== Provided material

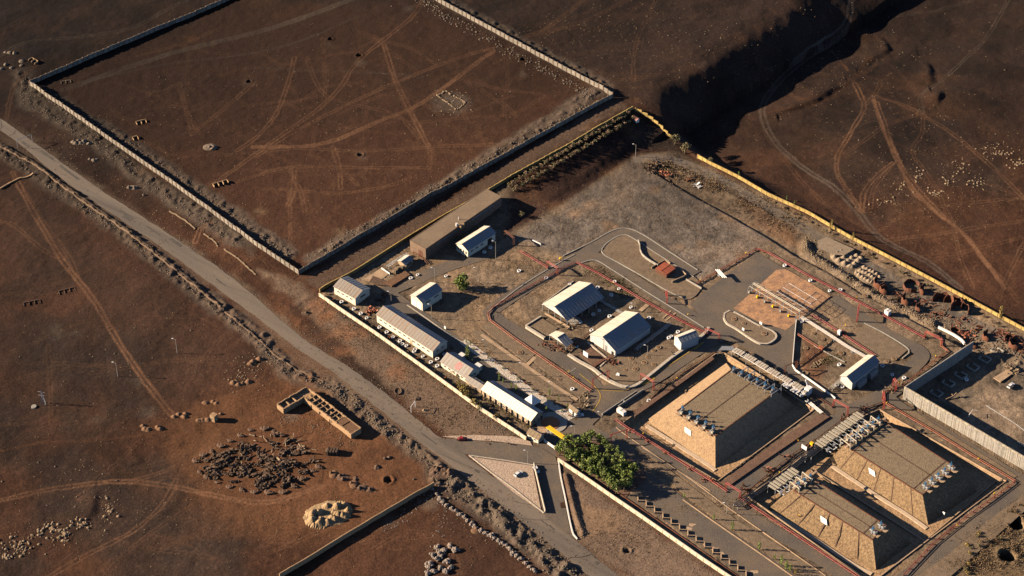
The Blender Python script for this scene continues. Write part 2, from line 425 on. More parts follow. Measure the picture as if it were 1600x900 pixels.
def paint_line(pts, width, col, alpha=1.0, gap=0.0, ragged=0.3, smooth=True):
    w = GW(pts)
    if smooth: w = smooth_path(w, 6.0)
    for k in range(0, len(w) - 1, 8):
        seg = w[k:k + 9]
        m = width + gap + 3; sl = sub(seg, m); X = XX[sl]; Y = YY[sl]
        d, s, run = dist_line(X, Y, seg)
        d = d + ragged * vnoise(X, Y, 5, 53)
        if gap: d = np.abs(d - gap / 2)
        a = (1 - sstep(width * .35, width * .75, d)) * alpha * (0.75 + .35 * vnoise(X, Y, 13, 55))
        base = PAINTED[sl]
        a = np.clip(a, 0, 1) ; new = np.maximum(base, a)
        eff = np.where(base < .999, (new - base) / (1 - base + 1e-6), 0); PAINTED[sl] = new
        blend(sl, eff, col)
    PAINTED[:] = 0
PAINTED = np.zeros(XX.shape)

def GW(pts):
    return np.array([G(*p)[:2] for p in pts])

# field inside the concrete wall: warmer soil near its lower half
paint_poly([(60, 135), (345, 10), (684, 10), (950, 149), (675, 300), (467, 420)], RED * .92, .7, 14, 8)
paint_poly([(330, 290), (560, 190), (760, 200), (800, 232), (640, 320), (560, 370), (470, 405), (400, 350)], RED * 1.12, .6, 20, 8)
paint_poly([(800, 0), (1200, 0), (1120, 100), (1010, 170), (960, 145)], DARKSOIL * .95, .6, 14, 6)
paint_poly([(40, 290), (300, 470), (390, 560), (260, 640), (0, 620), (0, 300)], DARKSOIL * 1.12, .55, 22, 9)
paint_poly([(240, 660), (340, 620), (440, 590), (560, 620), (680, 720), (680, 760), (560, 840), (380, 830), (290, 760)], ORG * .78, .75, 10, 7)
paint_poly([(460, 590), (560, 600), (640, 690), (560, 700), (470, 660)], ORG * .95, .6, 6, 5)
paint_poly([(405, 470), (440, 480), (520, 560), (500, 600), (425, 570)], ORG * .75, .6, 7, 5)
paint_poly([(700, 760), (830, 850), (900, 920), (450, 920), (560, 840)], RED * 1.05, .6, 8, 5)
# verge between road and cream wall
paint_poly([(470, 440), (498, 470), (822, 690), (700, 684), (560, 560), (470, 480), (400, 420)], np.array([.17, .115, .078]), .9, 3, 3)
for c in [(500, 480, 22), (530, 520, 20), (560, 518, 16), (540, 545, 14), (625, 580, 18), (610, 560, 12), (510, 500, 10)]:
    q = [(c[0] + c[2] * math.cos(t) , c[1] + c[2] * .6 * math.sin(t)) for t in np.linspace(0, 6.28, 9)[:-1]]
    paint_poly(q, ORG * 1.35, .55, 4, 6)
paint_poly([(878, 728), (1142, 912), (1000, 915), (900, 842)], np.array([.18, .125, .088]), .9, 3, 3)
paint_poly([(905, 790), (960, 800), (975, 835), (915, 840)], TAN * .85, .6, 4, 5)
# compound ground
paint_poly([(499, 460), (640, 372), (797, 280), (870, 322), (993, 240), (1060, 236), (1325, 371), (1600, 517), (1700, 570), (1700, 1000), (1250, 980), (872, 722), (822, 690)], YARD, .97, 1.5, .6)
paint_poly([(870, 330), (990, 246), (1070, 300), (1200, 372), (1190, 388), (1090, 440), (960, 355), (880, 400), (800, 370)], np.array([.150, .126, .106]), .85, 4, 3)
for u, v, r in [(950, 352, 13), (985, 380, 12), (1092, 326, 8), (1025, 298, 9), (1045, 398, 9), (1135, 340, 12), (925, 318, 10), (1060, 385, 8), (900, 335, 7), (1160, 400, 6), (1100, 380, 5)]:
    paint_poly([(u + r * math.cos(t), v + r * .6 * math.sin(t)) for t in np.linspace(0, 6.28, 9)[:-1]], TAN * .82, .6, 3, 4)
paint_poly([(1010, 262), (1100, 262), (1260, 345), (1300, 400), (1240, 396), (1110, 318)], np.array([.165, .118, .078]), .8, 3, 3)
paint_poly([(1150, 300), (1240, 350), (1255, 392), (1180, 350)], RED * 1.35, .5, 4, 4)
# embankment: tilled slope, its shade deepened in the painted soil colour
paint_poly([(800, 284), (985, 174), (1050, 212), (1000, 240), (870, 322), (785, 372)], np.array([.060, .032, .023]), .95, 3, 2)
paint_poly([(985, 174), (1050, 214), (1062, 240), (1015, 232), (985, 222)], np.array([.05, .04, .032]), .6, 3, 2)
# strip between the two compounds
paint_poly([(467, 436), (957, 155), (985, 168), (700, 332), (500, 452)], np.array([.115, .078, .055]), .75, 2.5, 3)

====

Given request. Write out each line of the data exactly; the images should be left out.

Full response.
The Blender Python script for this scene continues. Write part 2, from line 425 on. More parts follow. Measure the picture as if it were 1600x900 pixels.
def paint_line(pts, width, col, alpha=1.0, gap=0.0, ragged=0.3, smooth=True):
    w = GW(pts)
    if smooth: w = smooth_path(w, 6.0)
    for k in range(0, len(w) - 1, 8):
        seg = w[k:k + 9]
        m = width + gap + 3; sl = sub(seg, m); X = XX[sl]; Y = YY[sl]
        d, s, run = dist_line(X, Y, seg)
        d = d + ragged * vnoise(X, Y, 5, 53)
        if gap: d = np.abs(d - gap / 2)
        a = (1 - sstep(width * .35, width * .75, d)) * alpha * (0.75 + .35 * vnoise(X, Y, 13, 55))
        base = PAINTED[sl]
        a = np.clip(a, 0, 1) ; new = np.maximum(base, a)
        eff = np.where(base < .999, (new - base) / (1 - base + 1e-6), 0); PAINTED[sl] = new
        blend(sl, eff, col)
    PAINTED[:] = 0
PAINTED = np.zeros(XX.shape)

def GW(pts):
    return np.array([G(*p)[:2] for p in pts])

# field inside the concrete wall: warmer soil near its lower half
paint_poly([(60, 135), (345, 10), (684, 10), (950, 149), (675, 300), (467, 420)], RED * .92, .7, 14, 8)
paint_poly([(330, 290), (560, 190), (760, 200), (800, 232), (640, 320), (560, 370), (470, 405), (400, 350)], RED * 1.12, .6, 20, 8)
paint_poly([(800, 0), (1200, 0), (1120, 100), (1010, 170), (960, 145)], DARKSOIL * .95, .6, 14, 6)
paint_poly([(40, 290), (300, 470), (390, 560), (260, 640), (0, 620), (0, 300)], DARKSOIL * 1.12, .55, 22, 9)
paint_poly([(240, 660), (340, 620), (440, 590), (560, 620), (680, 720), (680, 760), (560, 840), (380, 830), (290, 760)], ORG * .78, .75, 10, 7)
paint_poly([(460, 590), (560, 600), (640, 690), (560, 700), (470, 660)], ORG * .95, .6, 6, 5)
paint_poly([(405, 470), (440, 480), (520, 560), (500, 600), (425, 570)], ORG * .75, .6, 7, 5)
paint_poly([(700, 760), (830, 850), (900, 920), (450, 920), (560, 840)], RED * 1.05, .6, 8, 5)
# verge between road and cream wall
paint_poly([(470, 440), (498, 470), (822, 690), (700, 684), (560, 560), (470, 480), (400, 420)], np.array([.17, .115, .078]), .9, 3, 3)
for c in [(500, 480, 22), (530, 520, 20), (560, 518, 16), (540, 545, 14), (625, 580, 18), (610, 560, 12), (510, 500, 10)]:
    q = [(c[0] + c[2] * math.cos(t) , c[1] + c[2] * .6 * math.sin(t)) for t in np.linspace(0, 6.28, 9)[:-1]]
    paint_poly(q, ORG * 1.35, .55, 4, 6)
paint_poly([(878, 728), (1142, 912), (1000, 915), (900, 842)], np.array([.18, .125, .088]), .9, 3, 3)
paint_poly([(905, 790), (960, 800), (975, 835), (915, 840)], TAN * .85, .6, 4, 5)
# compound ground
paint_poly([(499, 460), (640, 372), (797, 280), (870, 322), (993, 240), (1060, 236), (1325, 371), (1600, 517), (1700, 570), (1700, 1000), (1250, 980), (872, 722), (822, 690)], YARD, .97, 1.5, .6)
paint_poly([(870, 330), (990, 246), (1070, 300), (1200, 372), (1190, 388), (1090, 440), (960, 355), (880, 400), (800, 370)], np.array([.150, .126, .106]), .85, 4, 3)
for u, v, r in [(950, 352, 13), (985, 380, 12), (1092, 326, 8), (1025, 298, 9), (1045, 398, 9), (1135, 340, 12), (925, 318, 10), (1060, 385, 8), (900, 335, 7), (1160, 400, 6), (1100, 380, 5)]:
    paint_poly([(u + r * math.cos(t), v + r * .6 * math.sin(t)) for t in np.linspace(0, 6.28, 9)[:-1]], TAN * .82, .6, 3, 4)
paint_poly([(1010, 262), (1100, 262), (1260, 345), (1300, 400), (1240, 396), (1110, 318)], np.array([.165, .118, .078]), .8, 3, 3)
paint_poly([(1150, 300), (1240, 350), (1255, 392), (1180, 350)], RED * 1.35, .5, 4, 4)
# embankment: tilled slope, its shade deepened in the painted soil colour
paint_poly([(800, 284), (985, 174), (1050, 212), (1000, 240), (870, 322), (785, 372)], np.array([.060, .032, .023]), .95, 3, 2)
paint_poly([(985, 174), (1050, 214), (1062, 240), (1015, 232), (985, 222)], np.array([.05, .04, .032]), .6, 3, 2)
# strip between the two compounds
paint_poly([(467, 436), (957, 155), (985, 168), (700, 332), (500, 452)], np.array([.115, .078, .055]), .75, 2.5, 3)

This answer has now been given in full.